Modeling and Simulation of the Process for the Generation of Gradient Porous Structures From Immiscible Polymer Blends

Abstract

There has been growing interest in integrating gradient porous structures into synthetic materials like polymers. One particular method for making gradient porous polymers is nonisothermal annealing of co-continuous phase structures of immiscible polymer blends under well-defined thermal boundary conditions. In this paper, we report a method to simulate this nonisothermal phase coarsening process for the generation of gradient-phase structures by the combined implementation of phase-field transport and momentum transport.

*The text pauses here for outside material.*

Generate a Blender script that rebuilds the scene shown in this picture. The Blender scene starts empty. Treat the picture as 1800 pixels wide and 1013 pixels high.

Specifically, a phase-field equation is solved first to obtain a phase structure with phase size comparable with that of the blend to be annealed. This phase structure is then used as an initial geometry in a two-phase moving-interface flow simulation to gauge into the phase structure coarsening process. Several case studies were performed, and the results show that the controllable generation of gradient-phase structures can be enabled by well-designed geometry and thermal boundary conditions. Using 2D simulations, different types of gradient-phase structures experimentally observed were predicted. With increasing power in computation, the capability of 3D simulation may be unveiled for a more accurate prediction of the nonisothermal phase coarsening process and may ultimately evolve into a useful tool for the design and processing of gradient porous polymers.